No estamos ante un hecho ni aislado ni puntual, sino ante una forma de entender cómo ha de funcionar España

Básicamente, no es asumible que quien está pretendiendo acabar con el gobierno central mediante el uso de los mecanismos propios del lawfare ahora no son demócratas, pero sí que lo eran cuando perseguían a vascos, catalanes y otras gentes del montón. La verdad, nunca han sido demócratas y sus actuaciones han de ser revisadas bajo ese prisma con las consecuencias que ello conlleve.

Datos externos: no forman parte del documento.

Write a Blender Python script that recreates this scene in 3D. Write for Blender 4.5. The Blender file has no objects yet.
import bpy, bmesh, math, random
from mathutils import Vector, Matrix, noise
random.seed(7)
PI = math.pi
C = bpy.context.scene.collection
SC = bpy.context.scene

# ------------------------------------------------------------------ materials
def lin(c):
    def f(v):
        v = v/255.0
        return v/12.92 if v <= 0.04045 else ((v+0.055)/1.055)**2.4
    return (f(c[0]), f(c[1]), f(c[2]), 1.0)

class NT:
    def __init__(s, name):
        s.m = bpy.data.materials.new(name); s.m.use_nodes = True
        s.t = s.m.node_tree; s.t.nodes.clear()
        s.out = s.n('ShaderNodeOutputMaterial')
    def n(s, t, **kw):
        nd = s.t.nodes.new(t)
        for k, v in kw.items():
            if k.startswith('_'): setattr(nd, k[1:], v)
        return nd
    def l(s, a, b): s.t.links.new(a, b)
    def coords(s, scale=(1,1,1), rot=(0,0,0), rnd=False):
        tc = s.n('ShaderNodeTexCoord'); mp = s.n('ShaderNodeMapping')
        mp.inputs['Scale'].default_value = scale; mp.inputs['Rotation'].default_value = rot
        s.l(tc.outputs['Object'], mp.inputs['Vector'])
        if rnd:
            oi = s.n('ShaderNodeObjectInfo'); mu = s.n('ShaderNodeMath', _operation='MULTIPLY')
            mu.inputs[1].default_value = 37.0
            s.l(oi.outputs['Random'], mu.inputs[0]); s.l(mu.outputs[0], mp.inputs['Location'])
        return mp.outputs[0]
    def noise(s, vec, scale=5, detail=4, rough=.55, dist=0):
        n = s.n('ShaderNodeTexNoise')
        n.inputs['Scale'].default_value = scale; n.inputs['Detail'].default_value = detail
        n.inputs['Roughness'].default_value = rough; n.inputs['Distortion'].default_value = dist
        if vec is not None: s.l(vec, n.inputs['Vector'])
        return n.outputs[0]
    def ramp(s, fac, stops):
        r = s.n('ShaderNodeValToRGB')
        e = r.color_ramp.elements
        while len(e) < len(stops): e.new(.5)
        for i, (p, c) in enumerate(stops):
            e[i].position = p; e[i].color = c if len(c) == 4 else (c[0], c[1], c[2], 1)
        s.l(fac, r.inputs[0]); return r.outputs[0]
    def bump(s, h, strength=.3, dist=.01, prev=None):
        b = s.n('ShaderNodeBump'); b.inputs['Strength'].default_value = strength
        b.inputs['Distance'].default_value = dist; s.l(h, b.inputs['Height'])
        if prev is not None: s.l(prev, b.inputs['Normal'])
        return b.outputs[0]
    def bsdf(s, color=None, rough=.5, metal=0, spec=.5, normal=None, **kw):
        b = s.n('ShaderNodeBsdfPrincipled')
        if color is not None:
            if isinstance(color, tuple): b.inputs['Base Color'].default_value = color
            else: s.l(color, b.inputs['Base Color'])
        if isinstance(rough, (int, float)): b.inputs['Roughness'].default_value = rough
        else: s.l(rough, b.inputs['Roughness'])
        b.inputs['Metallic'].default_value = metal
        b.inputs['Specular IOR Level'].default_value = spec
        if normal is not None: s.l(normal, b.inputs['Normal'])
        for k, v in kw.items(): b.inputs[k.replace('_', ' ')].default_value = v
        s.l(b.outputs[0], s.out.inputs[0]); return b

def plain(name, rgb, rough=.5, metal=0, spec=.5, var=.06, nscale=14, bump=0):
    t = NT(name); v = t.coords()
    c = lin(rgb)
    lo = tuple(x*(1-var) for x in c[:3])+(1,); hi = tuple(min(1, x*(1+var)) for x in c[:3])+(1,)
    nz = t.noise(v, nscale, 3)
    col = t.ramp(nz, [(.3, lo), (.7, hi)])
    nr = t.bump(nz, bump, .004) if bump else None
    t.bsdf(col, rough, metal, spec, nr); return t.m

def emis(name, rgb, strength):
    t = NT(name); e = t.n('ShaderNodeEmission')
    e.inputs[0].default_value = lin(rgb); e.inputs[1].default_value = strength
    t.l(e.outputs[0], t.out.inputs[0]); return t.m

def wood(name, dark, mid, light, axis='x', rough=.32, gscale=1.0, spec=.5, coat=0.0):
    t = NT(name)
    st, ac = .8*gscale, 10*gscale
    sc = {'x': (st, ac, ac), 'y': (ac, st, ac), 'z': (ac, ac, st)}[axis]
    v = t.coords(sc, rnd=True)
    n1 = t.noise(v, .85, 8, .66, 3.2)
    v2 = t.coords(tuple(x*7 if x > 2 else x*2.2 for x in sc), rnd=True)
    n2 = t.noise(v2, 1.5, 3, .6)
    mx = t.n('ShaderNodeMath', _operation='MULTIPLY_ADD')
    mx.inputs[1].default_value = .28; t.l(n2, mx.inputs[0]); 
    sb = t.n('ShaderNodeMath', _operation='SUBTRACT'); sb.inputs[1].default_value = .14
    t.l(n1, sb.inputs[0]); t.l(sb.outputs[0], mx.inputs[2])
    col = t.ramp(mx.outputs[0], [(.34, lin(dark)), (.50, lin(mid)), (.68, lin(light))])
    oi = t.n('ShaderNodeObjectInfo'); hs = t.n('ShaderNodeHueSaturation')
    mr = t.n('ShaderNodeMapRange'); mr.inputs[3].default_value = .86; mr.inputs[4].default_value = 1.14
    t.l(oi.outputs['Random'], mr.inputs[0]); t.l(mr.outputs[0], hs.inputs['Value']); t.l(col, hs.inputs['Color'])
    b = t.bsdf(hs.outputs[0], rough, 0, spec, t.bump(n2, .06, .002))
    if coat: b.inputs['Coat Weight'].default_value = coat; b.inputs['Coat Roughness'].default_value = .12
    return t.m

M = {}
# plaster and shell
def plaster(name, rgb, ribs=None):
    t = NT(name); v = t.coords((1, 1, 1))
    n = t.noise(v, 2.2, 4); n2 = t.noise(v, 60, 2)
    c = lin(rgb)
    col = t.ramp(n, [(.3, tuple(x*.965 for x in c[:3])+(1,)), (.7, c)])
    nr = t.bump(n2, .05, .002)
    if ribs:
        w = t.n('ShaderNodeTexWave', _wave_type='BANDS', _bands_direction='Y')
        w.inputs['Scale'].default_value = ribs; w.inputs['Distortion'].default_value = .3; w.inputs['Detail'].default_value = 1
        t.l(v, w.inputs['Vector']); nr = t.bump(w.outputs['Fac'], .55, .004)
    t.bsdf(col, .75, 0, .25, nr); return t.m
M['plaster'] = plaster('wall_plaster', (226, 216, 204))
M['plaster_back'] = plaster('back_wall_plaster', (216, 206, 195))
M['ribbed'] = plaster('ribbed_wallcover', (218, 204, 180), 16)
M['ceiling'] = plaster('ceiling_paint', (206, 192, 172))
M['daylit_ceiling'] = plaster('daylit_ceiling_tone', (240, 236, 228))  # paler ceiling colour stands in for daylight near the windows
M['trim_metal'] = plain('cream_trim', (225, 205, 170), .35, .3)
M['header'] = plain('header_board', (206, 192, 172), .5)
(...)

Nadie se acuesta demócrata y se levanta no siéndolo. Si la actuación llevada a cabo en contra del delegado del Gobierno en Madrid es un acto de lawfare, y no me cabe duda de que lo es, también lo han sido las previas y conocidas actuaciones de quienes ahora van a por José Manuel Franco y vaya uno a saber quiénes. Esto parece que solo está comenzando.

Lo peligroso del tema, por mucho que así nos lo quieran vender, es que no estamos ante un hecho ni aislado ni puntual, sino ante una forma de entender cómo ha de funcionar España y de cómo han de ser tratados todos aquellos a quienes ese particular grupo de patriotas considera como enemigos.

Una democracia es tan sólida como su eslabón más débil y, a la vista está, en el caso de la española, la debilidad parece estar alojada en quienes desde las esferas de poder quieren colorear esta sociedad en blanco y negro arrastrándonos a tiempos que deberían estar superados pero que no lo parecen.

Seguramente, algo que nos puede servir para medir la calidad de nuestra democracia sea el grado de extensión de este mal —pendiente de medirse—, el grado de complicidad y apoyo con el que cuentan este tipo de comportamientos —pendiente de comprobarse— y, sobre todo, la firmeza con la que se responda ante desafíos de estas características.

En definitiva, ante este tipo de guerra por otros medios lo más sencillo, eficaz, eficiente, honesto y democrático sea marcar una línea y que a un lado se sitúen los totalitarios y al otro nos pongamos los demócratas. Cualquier otra división sería innecesaria y artificiosa y, además, implicaría complicidad porque en estos temas no hay equidistancia que valga. O se está con la democracia o se está en contra de ella.